Jules, Charles et Paul sont trois dandys des temps modernes autour desquelles gravitent ce Roman de Baudelaire. Étranges albatros équipés de leurs cannes renfermant des lames aiguisées à la Orange Mécanique, ils parcourent un Paris dystopique que se partage trois familles ancestrales, gardiennes d’une nouvelle féodalité favorisée par “le retour des investisseurs privés massifs dans les dépenses publiques” : les Byron, les Dulac et les Arcadet. Et les autres : un Prince-Président, un “clergé moderne de politiciens” et le peuple “présent partout”, vrai détenteur de la République ou masse zombie qui ère dans les rames de métro, rongée par les ténèbres d’un Paris malsain, au ciel écrasant, aux souterrains suffocants, à l’angoisse rampante.
Non loin, le bourdonnement gourd et spongieux de l’eau qui va et vient dans l’immense pipeline aqueux rappelle qu’un jour prophète ouvrit la mer et qu’un autre jour, le député-maire Baltar installa un vaste diffuseur d’eau pour noyer ses ouailles. Un brumisateur géant qui court comme un intestin pourri recouvert de champignons filandreux dans tous les arrondissements de Paris. (…) Grâce à ce dirigeant, qui va certainement obtenir un troisième mandat de branlette dorée, le sens même de la dystopie peut aller se rhabiller.
Charles Byron entreprend de retrouver, accompagné de Jules et de Paul, Malika son ancienne petite amie disparue depuis plusieurs jours et détenue, selon ses pistes, par l’une des deux autres maisons et sous la coupe d’une véritable brute. Pour cela, il faut déjouer le couvre-feu mis en place par le Tripacte qui permet de maintenir un semblant d’harmonie dans ces vases clos : de 2h à 10h, la pègre indépendante, de 10h à 18h la masse zombie et la maison Byron et de 18h à 2h, les Dulac. Leur quête va les mener à arpenter différents lieux qui composent la capitale divisée de l’appartement d’un artiste peintre au dernier étage d’un immeuble à la recherche du vent qui se lève aux rames de métro où règnent les ténèbres qui rongent en passant par la Défense et les sous-sols lugubres de l’antichambre d’un hôtel particulier de Courbevoie.
On désigne toujours son ennemi, ce n’est pas lui qui se déclare? Les intérêts antagonistes n’existent pas dans la société, ils se découvrent lorsqu’ils sont décidés, organisés comme tels. La nature humaine n’a pas d’échelle de valeur objective : les enjeux sont déterminés par leurs intentions.
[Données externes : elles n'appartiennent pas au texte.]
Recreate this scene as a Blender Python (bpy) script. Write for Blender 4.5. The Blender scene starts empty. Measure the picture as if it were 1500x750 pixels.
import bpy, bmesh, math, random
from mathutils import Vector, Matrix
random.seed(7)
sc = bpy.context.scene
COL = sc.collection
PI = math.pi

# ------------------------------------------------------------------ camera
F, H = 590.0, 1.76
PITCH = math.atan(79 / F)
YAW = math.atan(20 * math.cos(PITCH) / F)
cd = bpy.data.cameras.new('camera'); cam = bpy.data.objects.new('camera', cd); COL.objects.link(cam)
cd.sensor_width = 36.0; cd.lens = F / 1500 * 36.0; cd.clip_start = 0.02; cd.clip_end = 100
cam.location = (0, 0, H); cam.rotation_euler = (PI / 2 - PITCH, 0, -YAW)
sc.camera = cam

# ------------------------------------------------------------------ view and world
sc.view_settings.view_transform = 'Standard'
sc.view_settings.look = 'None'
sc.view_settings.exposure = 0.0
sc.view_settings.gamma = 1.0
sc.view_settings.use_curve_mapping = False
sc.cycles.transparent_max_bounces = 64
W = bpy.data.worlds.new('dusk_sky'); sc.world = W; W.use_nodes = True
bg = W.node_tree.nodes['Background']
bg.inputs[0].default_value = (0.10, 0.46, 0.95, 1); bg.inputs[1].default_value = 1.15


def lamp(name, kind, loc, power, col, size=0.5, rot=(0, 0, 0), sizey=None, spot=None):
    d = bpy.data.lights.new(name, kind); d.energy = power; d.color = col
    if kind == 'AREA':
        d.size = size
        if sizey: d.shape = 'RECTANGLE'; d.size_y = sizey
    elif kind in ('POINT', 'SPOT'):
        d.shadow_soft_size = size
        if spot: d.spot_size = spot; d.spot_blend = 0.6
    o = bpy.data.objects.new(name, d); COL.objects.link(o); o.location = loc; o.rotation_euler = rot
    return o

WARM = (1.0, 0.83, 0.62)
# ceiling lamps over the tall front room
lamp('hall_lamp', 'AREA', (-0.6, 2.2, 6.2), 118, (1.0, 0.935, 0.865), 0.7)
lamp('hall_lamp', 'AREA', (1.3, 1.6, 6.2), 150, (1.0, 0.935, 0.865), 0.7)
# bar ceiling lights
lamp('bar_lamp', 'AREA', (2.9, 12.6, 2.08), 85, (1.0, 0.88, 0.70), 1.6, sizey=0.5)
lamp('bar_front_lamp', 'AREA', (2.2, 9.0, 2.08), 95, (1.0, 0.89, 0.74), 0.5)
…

Les voix se superposent dans ce Roman de Baudelaire comme “une partition infinie de mondes”. Ainsi, le lecteur ne peut se reposer sur aucun personnage, ne s’identifier à rien d’autre qu’à ses propres valeurs ou les oublier un temps pour jouir de propositions de mondes différents mais se trouve toujours renvoyé à lui-même. Le rythme du récit s’en trouve équilibré entre les accélérations de l’action, les échanges philosophiques, les pensées internes des trois personnages, la voix de l’auteur et les tableaux baroques.
A contempler, la fille est effectivement belle, peut-être empruntée, mais toute faite d’un matériau d’éther et de gaz rares, et rejoint la catégorie des poissons rouges. Sitôt qu’on a détourné le regard de ses propres fantasmes ancestraux, tout éternel féminin dont elle est faite se dissipe et se disperse, comme un songe d’être vivant. Une main dans ses longs cheveux blond cendré, les mèches de droite ramenées sur le côté gauche de son crâne, la bouche froncée dans la pulpe, les yeux hautains, elle lit. Que lit-elle ? Le pamphlet de Nietzsche.
Pierre-Adrien Marciset parvient dans ce premier roman à créer un univers unique où la littérature romantique du XIXème siècle fait écho aux univers dystopiques des XX et XXIème siècle (Orange Mécanique, Gotham City, Game Of Thrones, Sin City… ). Le roman de Baudelaire présente des personnages en quête de sens, de sensations ou recentrés autour de leur “orbite nombricale”, échappatoires ou captures d’un réel qui se dérobe… Un monde où l’autre est et doit rester une fiction pour l’autre.
Sonia
Le roman de Baudelaire, Pierre-Adrien Marciset, 5 sens éditions, 2015, 136 p.